Схождение роковых ошибок
Вечером 5 февраля 1944 года гауптман Зиберт вместе со своим напарником Яном Каминским зашел в ресторан «Жорж». Лучший ресторан Львова подавлял обилием зеркал на голубых колоннах, художественно вылепленным потолком и пронзительным светом. Гудел пьяно зал. Свободных мест не было. Но им повезло, пожилой подполковник жестом показал на свой стол. Он оказался, к изумлению Зиберта, заместителем военного коменданта. Зиберт настолько понравился подполковнику, что тот пригласил его вместе со спутником заночевать у себя на служебной квартире.
Девятого февраля Зиберт стрелял в вице-губернатора Галиции Бауэра и доктора Шнайдера. 12 февраля «пежо» Зиберта был остановлен постом фельджандармерии в 18 километрах от Львова по дороге на восток. К тому времени гауптмана искали гестапо и полевая полиция — им была дана ориентировка на террориста в немецкой форме. За ним охотились и украинские националисты, которые не могли простить ему своих вожаков, расстрелянных руками гестаповцев, — историю с бумажником они не забыли.
Роковая ошибка Кузнецова была в том, что он уходил на восток. Если бы на запад, в Краков, как было оговорено с командованием в качестве варианта, все могло быть иначе. Но он слишком уверовал в свою звезду.
Оторвавшись от полевой полиции, проплутав несколько суток в лесу, Кузнецов, Каминский и их водитель Белов вышли к селу Боратин — гнезду бандеровских банд. Роковая ошибка Медведева была в том, что близ этого села он определил местонахождение разведгруппы для связи с Кузнецовым.
Измотанные, обессилившие, все трое остановились в хате крестьянина Голубовича. Там их и накрыли бандеровцы2. Их старший, сотник Черныгора, быстро смекнул, с кем имеет дело. Но Кузнецов до последнего мгновения управлял ситуацией. На столе под фуражкой гауптмана покоилась граната. И настал тот миг в переговорах с Черныгорой, когда Кузнецов рванул ее на себя.
Изувеченное тело Кузнецова бандеровцы закопали в низине близ села. Через неделю отступающие части немецких войск начали здесь копать окопы, возводить линию обороны. Тогда-то и обнаружили свежезакопанную яму и в ней труп в форме капитана вермахта. Разъяренный немецкий комбат отдал приказ спалить деревню. Умоляли крестьяне не делать этого и указали на банду Черныгоры, что осела в соседнем селе.

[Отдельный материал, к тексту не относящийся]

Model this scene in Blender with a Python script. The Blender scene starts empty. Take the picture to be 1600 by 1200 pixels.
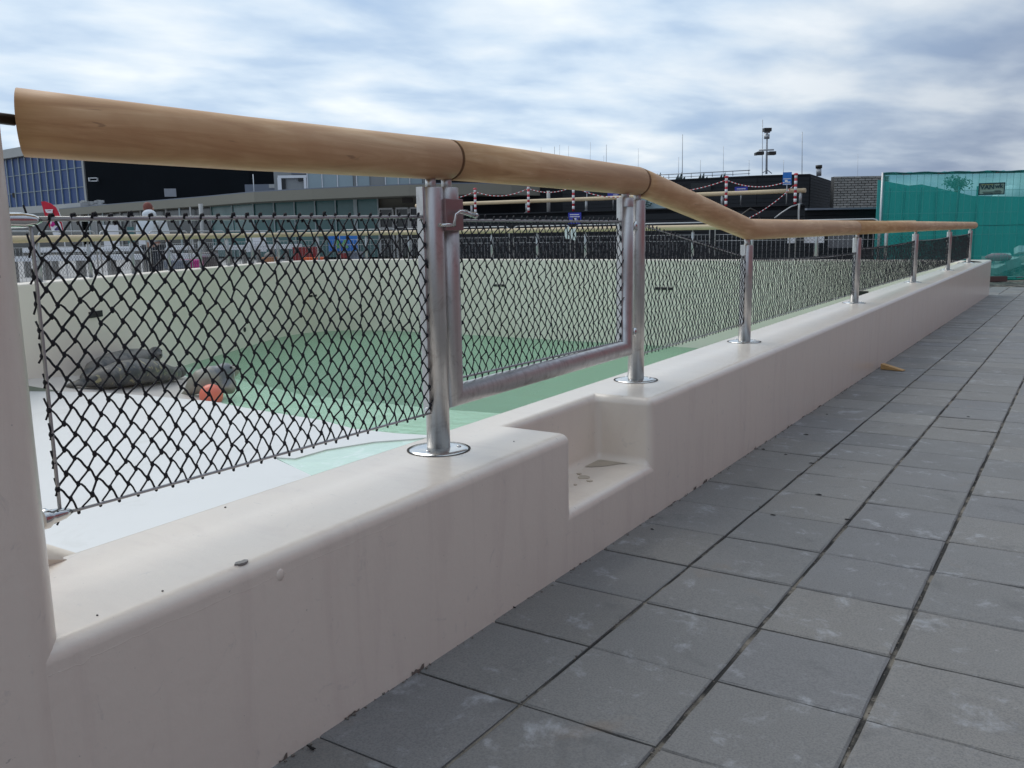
import bpy, bmesh, math, random
from mathutils import Vector, Matrix
random.seed(7)
C = bpy.context.scene.collection
SC = bpy.context.scene

# ------------------------------------------------------------------ camera, sky, sun, exposure
F = 1376.87; YAW = -0.5676; PIT = -0.1697; ROL = -0.0167
CAM = Vector((1.1434, -1.3942, 0.9378))
fw = Vector((math.sin(YAW)*math.cos(PIT), math.cos(YAW)*math.cos(PIT), math.sin(PIT)))
r0 = Vector((math.cos(YAW), -math.sin(YAW), 0)); u0 = r0.cross(fw)
rt = r0*math.cos(ROL) + u0*math.sin(ROL); up = -r0*math.sin(ROL) + u0*math.cos(ROL)
fh = Vector((math.sin(YAW), math.cos(YAW), 0))
cd = bpy.data.cameras.new('camera'); co = bpy.data.objects.new('camera', cd); C.objects.link(co)
co.matrix_world = Matrix(((rt.x, up.x, -fw.x, CAM.x), (rt.y, up.y, -fw.y, CAM.y), (rt.z, up.z, -fw.z, CAM.z), (0, 0, 0, 1)))
cd.sensor_width = 36; cd.lens = F/1600*36; cd.clip_start = 0.02; cd.clip_end = 2000
SC.camera = co

def ray(px, py): return fw + rt*((px-800)/F) + up*((600-py)/F)
def W(px, py, d):                       # point seen at (px, py), d metres ahead of the camera
    v = ray(px, py); return CAM + v*(d/v.dot(fh))
def onz(px, py, z):
    v = ray(px, py); return CAM + v*((z-CAM.z)/v.z)
def pavz(x, y): return 0.0043*x - 0.0118*y
def ZP(px, py, d): return W(px, py, d).z
def onpav(px, py):
    v = ray(px, py); n = Vector((-0.0043, 0.0118, 1)); return CAM - v*(CAM.dot(n)/v.dot(n))
def pix(p):
    d = Vector(p)-CAM; z = d.dot(fw); return (800+F*d.dot(rt)/z, 600-F*d.dot(up)/z, z)

world = bpy.data.worlds.new('World'); SC.world = world; world.use_nodes = True
nt = world.node_tree; nt.nodes.clear()
def N(t, typ, **kw):
    n = t.nodes.new(typ)
    for k, v in kw.items():
        if k in ('operation', 'blend_type', 'data_type', 'noise_dimensions', 'sky_type', 'interpolation_type', 'feature', 'distance', 'wave_type', 'bands_direction', 'vector_type', 'attribute_name'): setattr(n, k, v)
    return n
def lk(t, a, b): t.links.new(a, b)
def math_(t, op, a, b=None, c=None, clamp=False):
    n = t.nodes.new('ShaderNodeMath'); n.operation = op; n.use_clamp = clamp
    for i, v in enumerate((a, b, c)):
        if v is None: continue
        if isinstance(v, (int, float)): n.inputs[i].default_value = v
        else: t.links.new(v, n.inputs[i])
    return n.outputs[0]
def vdot(t, a, vec):
    n = t.nodes.new('ShaderNodeVectorMath'); n.operation = 'DOT_PRODUCT'
    t.links.new(a, n.inputs[0]); n.inputs[1].default_value = vec; return n.outputs['Value']
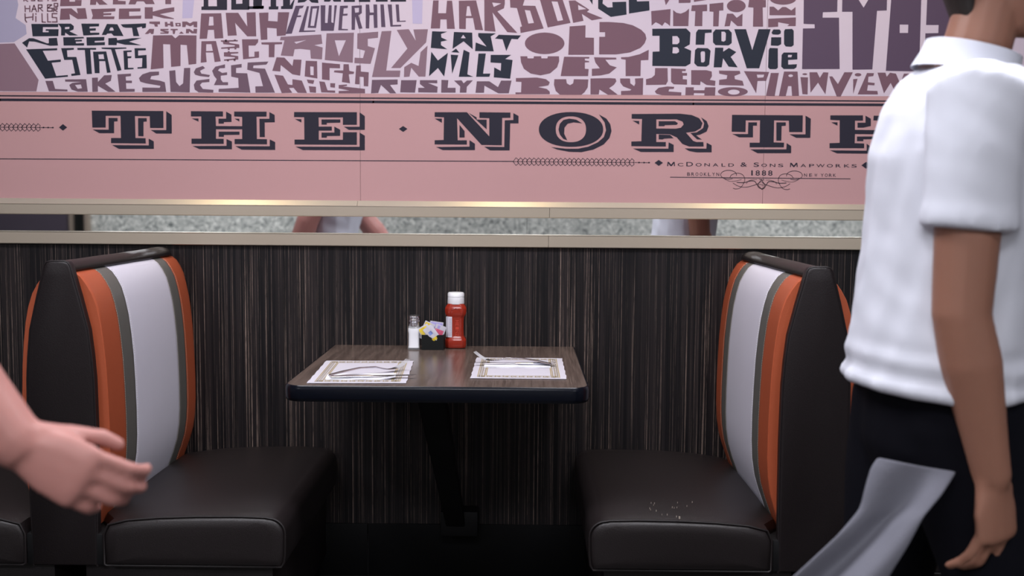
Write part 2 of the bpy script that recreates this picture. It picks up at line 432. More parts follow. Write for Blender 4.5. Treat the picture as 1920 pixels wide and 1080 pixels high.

Вскоре там орудовали немецкие пехотинцы, расстреливая в хатах всех застигнутых с оружием. Армия не могла простить подлое убийство своего офицера, да еще заслуженного воина, кавалера двух железных крестов.
Спустя четыре года неизвестный подполковник Громов из центрального аппарата МГБ поставил официальную точку в оперативной судьбе Николая Кузнецова:
«Я, начальник 2-го отделения Отдела 2-Е 2-го Главного управления МГБ СССР подполковник Громов, рассмотрев материалы на агента «Колонист», личное дело №XX. Агент «Колонист» был завербован в 1932 году Коми-Пермяцким ОКР Отделом НКВД для разработки группы эсеров. В процессе работы использовался в ряде сложных агентурно-оперативных комбинаций. Во время войны был переброшен за линию фронта со специальным заданием наших органов, с которым успешно справился. Но в начале 1945 года (дата искажена: Кузнецов, как известно, погиб в феврале 1944 года. — Э. М.) был варварски убит украинскими националистами. Постановил: агента «Колонист» из сети агентуры исключить как погибшего в борьбе с немецкими оккупантами».